I suppose I would take any job which has got to do with music.. I told my parents about that one day and actually they stayed quite calm *g*. They were just surprised that I managed it to finish the university so fast considering that I'm not interested into it very much anymore *gg*
 
marginalé said:
do some stupid things like weddings and stuff to survive?? or is that selling out?
Yeah, that would make me love my job :loco: *ggg*

For me weddings are just a huge circus.. I couldn't take those guys for serious and probably I would start to hate the job very soon *g*
 
I grew up in a flat country and spent 3 months of every year at the sea.. I actually feel a bit claustrophobic here.. "walls" everywhere you look :( And no sea
no0057.gif
 
I'm starting to realize I'll never be content anywhere, so I don't know. But I wouldn't want to give up emotions, though I was just thinking about this on the tram -- would I choose to go mad if it meant I'd find my peace of mind? And I think my answer was NO.

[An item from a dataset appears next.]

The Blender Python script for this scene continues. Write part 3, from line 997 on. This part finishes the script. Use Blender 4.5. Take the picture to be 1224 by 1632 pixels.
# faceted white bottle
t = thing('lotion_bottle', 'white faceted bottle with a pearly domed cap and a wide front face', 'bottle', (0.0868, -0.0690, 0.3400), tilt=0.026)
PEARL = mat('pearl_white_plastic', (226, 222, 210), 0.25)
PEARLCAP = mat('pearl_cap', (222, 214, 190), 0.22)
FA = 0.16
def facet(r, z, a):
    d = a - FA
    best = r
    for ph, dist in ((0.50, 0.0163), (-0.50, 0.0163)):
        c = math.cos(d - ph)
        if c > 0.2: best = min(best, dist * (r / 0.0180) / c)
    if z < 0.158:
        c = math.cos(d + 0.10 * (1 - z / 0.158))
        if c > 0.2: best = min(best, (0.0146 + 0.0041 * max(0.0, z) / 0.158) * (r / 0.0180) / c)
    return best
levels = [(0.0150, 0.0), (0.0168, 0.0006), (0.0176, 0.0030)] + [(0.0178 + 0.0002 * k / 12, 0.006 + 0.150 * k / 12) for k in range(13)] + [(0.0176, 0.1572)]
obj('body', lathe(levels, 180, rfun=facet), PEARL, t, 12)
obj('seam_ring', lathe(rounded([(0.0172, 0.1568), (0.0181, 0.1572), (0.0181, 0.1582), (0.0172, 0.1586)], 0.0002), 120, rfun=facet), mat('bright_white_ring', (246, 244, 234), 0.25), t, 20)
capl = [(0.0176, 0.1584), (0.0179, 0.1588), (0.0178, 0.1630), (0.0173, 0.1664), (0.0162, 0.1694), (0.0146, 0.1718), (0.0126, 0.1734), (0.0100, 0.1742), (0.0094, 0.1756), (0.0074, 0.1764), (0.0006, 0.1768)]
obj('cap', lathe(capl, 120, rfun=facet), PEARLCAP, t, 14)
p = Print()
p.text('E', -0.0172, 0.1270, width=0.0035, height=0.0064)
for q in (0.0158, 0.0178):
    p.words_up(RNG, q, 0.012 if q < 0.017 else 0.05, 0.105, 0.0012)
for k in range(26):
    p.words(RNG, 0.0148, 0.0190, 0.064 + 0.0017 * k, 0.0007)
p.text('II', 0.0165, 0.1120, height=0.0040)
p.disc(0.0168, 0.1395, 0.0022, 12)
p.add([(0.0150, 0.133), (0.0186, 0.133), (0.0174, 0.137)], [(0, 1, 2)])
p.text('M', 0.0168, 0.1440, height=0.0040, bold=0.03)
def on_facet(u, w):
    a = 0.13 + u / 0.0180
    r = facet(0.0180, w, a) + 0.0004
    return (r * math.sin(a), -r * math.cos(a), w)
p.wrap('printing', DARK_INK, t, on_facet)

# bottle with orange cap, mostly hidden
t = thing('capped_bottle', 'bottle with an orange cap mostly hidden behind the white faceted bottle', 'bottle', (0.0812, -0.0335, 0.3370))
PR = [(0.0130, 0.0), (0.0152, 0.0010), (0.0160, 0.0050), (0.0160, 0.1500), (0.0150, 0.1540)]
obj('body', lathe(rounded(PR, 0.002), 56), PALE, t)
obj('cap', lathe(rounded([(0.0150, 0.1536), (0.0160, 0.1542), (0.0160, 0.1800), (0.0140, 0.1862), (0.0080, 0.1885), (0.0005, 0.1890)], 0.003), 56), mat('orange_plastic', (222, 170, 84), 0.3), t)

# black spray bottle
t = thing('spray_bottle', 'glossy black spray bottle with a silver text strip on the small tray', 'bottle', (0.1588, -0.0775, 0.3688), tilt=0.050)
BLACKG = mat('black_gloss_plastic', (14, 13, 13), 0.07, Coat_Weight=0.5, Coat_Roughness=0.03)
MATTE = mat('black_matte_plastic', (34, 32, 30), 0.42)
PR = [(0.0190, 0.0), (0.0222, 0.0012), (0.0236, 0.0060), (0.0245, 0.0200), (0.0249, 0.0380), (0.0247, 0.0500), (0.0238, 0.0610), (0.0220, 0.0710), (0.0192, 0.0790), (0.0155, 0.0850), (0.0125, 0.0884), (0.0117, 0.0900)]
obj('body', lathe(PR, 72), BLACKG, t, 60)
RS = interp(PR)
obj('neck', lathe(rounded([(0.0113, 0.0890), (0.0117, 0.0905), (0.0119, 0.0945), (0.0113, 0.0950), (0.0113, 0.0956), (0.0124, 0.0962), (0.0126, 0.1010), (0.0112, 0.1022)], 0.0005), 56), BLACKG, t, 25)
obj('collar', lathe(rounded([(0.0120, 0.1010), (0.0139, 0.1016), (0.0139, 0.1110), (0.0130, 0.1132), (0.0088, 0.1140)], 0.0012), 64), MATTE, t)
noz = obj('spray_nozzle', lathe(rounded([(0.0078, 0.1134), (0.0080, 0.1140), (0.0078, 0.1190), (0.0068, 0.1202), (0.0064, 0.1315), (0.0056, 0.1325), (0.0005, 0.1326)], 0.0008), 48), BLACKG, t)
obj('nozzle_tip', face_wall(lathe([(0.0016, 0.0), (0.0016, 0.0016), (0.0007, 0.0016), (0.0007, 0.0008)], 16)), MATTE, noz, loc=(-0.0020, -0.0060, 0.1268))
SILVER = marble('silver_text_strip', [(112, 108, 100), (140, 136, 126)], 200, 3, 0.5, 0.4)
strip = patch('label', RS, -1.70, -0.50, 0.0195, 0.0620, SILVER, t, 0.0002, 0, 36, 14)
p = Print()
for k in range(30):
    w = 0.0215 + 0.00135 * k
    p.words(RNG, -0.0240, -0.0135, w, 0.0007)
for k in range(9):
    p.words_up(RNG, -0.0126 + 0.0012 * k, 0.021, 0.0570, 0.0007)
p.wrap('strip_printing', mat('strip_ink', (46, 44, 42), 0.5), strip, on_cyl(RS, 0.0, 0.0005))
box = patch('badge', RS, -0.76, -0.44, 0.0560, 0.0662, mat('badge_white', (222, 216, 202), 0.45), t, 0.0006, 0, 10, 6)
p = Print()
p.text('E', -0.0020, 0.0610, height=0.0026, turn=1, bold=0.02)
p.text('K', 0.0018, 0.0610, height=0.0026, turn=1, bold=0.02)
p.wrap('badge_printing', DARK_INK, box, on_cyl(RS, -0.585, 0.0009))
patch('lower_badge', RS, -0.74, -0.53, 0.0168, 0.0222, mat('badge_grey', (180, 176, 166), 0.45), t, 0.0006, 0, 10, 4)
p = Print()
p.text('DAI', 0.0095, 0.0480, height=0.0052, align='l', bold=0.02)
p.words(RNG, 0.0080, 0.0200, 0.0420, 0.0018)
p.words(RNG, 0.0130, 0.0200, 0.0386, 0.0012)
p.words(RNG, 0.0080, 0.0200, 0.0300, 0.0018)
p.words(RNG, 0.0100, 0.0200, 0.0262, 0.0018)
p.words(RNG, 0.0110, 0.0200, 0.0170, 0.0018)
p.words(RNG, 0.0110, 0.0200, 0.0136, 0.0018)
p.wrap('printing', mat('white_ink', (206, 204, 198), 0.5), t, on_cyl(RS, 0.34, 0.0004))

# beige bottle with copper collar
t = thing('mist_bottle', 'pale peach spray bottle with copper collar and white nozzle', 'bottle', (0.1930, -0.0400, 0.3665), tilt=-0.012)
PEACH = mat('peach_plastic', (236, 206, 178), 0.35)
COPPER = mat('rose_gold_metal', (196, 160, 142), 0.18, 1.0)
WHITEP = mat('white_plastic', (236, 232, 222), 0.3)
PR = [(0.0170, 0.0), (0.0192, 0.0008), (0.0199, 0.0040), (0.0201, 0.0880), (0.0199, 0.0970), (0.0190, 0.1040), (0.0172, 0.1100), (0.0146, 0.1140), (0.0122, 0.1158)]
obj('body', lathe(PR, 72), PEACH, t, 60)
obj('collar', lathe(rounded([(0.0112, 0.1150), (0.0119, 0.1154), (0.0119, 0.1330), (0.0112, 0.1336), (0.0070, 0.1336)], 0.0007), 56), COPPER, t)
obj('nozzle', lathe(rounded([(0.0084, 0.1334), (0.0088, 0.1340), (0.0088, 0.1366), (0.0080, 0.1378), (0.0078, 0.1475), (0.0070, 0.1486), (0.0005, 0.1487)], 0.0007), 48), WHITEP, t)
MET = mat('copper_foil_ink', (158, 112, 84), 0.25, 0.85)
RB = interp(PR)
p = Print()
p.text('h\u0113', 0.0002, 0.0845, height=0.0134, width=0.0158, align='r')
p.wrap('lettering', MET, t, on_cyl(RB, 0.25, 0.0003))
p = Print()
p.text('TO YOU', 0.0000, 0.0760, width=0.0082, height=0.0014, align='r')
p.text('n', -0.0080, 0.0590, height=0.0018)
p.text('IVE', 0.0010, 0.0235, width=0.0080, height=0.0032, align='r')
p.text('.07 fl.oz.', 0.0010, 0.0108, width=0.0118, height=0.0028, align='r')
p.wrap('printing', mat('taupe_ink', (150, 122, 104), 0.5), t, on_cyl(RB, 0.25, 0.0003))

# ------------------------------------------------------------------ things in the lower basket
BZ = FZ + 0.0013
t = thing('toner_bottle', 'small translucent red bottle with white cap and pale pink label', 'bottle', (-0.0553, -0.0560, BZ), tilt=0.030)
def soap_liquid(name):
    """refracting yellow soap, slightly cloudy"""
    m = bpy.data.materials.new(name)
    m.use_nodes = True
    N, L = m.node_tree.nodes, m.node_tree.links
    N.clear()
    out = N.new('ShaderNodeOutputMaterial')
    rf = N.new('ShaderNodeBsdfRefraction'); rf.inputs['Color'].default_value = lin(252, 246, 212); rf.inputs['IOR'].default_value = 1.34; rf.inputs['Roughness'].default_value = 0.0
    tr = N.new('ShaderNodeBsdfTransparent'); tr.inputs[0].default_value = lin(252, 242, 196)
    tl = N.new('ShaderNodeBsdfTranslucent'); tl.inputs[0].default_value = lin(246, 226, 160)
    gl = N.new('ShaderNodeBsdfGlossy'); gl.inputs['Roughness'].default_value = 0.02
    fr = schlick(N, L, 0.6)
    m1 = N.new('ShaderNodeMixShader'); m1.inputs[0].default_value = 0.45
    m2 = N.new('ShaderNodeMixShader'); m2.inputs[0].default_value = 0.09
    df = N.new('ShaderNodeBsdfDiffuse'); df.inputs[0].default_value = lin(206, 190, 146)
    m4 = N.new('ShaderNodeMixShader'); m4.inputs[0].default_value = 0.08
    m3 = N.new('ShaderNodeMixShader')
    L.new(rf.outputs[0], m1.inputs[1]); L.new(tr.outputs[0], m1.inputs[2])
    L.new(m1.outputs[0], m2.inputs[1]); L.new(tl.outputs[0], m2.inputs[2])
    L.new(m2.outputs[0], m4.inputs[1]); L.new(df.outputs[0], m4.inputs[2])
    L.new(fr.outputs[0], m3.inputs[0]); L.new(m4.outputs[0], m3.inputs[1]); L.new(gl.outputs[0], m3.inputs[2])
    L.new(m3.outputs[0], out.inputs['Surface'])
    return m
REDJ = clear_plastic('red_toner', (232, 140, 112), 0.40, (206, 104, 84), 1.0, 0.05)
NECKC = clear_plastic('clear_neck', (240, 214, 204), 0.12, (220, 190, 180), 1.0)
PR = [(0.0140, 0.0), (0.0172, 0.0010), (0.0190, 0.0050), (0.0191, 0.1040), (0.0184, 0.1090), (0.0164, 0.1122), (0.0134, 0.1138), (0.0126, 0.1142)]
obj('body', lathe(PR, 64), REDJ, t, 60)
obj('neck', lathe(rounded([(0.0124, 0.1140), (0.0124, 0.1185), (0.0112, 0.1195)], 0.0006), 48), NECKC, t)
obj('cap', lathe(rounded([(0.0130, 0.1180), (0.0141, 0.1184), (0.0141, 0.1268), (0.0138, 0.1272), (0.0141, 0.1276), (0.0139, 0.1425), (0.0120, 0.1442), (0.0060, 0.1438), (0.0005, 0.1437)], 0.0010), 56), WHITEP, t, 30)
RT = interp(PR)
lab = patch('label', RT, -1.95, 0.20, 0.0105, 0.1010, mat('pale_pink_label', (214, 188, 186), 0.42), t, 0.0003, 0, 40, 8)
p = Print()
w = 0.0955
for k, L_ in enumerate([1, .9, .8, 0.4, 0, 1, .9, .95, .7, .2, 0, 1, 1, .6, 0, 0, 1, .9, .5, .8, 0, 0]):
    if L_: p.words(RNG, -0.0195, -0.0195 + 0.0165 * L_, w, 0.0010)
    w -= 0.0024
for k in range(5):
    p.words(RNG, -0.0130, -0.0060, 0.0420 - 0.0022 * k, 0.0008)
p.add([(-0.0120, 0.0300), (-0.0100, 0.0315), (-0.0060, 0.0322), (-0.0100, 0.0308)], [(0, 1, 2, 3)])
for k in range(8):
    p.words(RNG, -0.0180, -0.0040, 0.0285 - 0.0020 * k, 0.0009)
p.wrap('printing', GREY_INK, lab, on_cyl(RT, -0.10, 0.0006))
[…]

As for the place --- where I'm never cold and where the babe is.
 
@underneath: i know where id rather be. i just know id hate where i currently am if i was ever to go (if i can ever get there) and i dont want to hate it here - i just know i would - you understand?
 
OK, i completely understand. Please i'd like to talk more in a PM if thats ok with you. Tell me whats on your mind. Maybe the reason why you feel like hating 'here' so much is because there is something very important missing.